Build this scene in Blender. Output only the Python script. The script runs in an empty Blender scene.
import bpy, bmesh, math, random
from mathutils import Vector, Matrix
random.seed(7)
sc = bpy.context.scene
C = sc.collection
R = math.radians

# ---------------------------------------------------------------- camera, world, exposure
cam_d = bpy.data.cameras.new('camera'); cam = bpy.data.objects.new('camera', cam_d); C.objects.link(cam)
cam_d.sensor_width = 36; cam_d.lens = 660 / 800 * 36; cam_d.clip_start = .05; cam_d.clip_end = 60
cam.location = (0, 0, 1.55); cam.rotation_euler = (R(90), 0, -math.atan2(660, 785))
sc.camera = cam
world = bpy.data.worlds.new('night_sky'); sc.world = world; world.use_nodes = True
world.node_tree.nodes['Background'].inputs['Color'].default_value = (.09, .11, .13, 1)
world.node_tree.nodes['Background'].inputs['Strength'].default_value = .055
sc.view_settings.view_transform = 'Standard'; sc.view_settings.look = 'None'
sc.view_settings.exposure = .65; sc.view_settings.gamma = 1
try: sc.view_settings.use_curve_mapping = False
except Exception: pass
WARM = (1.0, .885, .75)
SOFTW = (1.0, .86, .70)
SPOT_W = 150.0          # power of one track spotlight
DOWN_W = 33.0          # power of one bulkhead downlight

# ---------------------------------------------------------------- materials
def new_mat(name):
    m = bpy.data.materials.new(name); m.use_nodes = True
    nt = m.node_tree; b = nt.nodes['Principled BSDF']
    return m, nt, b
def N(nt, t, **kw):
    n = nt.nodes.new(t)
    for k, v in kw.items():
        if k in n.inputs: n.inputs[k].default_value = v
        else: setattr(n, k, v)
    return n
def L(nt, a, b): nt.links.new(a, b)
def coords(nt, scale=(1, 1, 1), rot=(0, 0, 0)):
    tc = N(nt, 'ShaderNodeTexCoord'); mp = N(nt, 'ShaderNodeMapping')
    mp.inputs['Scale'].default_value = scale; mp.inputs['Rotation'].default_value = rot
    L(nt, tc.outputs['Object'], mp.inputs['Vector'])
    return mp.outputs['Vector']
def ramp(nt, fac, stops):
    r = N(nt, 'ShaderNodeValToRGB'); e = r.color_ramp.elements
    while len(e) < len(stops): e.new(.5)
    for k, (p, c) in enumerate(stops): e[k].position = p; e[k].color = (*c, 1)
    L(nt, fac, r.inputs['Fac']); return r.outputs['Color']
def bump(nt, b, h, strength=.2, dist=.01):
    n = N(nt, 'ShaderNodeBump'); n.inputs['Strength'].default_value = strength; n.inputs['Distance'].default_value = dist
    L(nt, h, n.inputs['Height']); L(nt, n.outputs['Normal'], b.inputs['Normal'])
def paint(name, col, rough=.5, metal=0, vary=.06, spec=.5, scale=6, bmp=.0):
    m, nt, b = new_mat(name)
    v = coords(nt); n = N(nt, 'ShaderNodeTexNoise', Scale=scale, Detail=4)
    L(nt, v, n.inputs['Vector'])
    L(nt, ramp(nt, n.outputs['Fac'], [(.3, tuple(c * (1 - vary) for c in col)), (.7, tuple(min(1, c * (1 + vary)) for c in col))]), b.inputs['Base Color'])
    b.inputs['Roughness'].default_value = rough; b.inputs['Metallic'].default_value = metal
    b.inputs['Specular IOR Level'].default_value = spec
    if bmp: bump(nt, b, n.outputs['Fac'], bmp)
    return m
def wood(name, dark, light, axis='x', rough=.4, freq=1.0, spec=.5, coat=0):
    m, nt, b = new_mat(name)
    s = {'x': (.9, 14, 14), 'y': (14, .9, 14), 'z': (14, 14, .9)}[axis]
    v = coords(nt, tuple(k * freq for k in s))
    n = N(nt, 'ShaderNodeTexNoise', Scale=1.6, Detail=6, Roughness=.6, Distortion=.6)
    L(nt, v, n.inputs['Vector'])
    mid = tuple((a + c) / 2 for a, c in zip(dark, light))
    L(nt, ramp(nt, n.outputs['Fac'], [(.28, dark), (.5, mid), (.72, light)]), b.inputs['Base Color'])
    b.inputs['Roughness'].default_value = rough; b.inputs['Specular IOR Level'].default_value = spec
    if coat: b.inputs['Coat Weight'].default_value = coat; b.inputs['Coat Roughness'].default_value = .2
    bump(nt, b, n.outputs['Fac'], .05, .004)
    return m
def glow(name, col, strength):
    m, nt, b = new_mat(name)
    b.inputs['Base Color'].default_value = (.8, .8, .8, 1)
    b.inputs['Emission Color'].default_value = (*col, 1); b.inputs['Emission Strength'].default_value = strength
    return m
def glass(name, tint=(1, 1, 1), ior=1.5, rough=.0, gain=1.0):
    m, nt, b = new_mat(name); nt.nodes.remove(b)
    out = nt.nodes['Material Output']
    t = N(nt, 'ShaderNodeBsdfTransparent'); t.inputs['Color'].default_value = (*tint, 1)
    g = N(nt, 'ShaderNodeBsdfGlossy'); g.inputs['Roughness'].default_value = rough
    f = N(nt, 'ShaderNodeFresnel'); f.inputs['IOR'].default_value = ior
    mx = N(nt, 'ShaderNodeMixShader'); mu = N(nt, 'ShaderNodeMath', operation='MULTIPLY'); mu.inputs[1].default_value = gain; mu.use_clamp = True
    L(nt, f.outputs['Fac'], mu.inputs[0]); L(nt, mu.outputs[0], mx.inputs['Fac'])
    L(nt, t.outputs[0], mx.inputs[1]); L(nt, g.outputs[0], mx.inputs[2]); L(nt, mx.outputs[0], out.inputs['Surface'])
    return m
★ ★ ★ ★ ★
* Instructions for the task *
Copy the lines from the start of the data verbatim, stopping after the line containing "R = math.radians".

* Finished answer *
Build this scene in Blender. Output only the Python script. The script runs in an empty Blender scene.
import bpy, bmesh, math, random
from mathutils import Vector, Matrix
random.seed(7)
sc = bpy.context.scene
C = sc.collection
R = math.radians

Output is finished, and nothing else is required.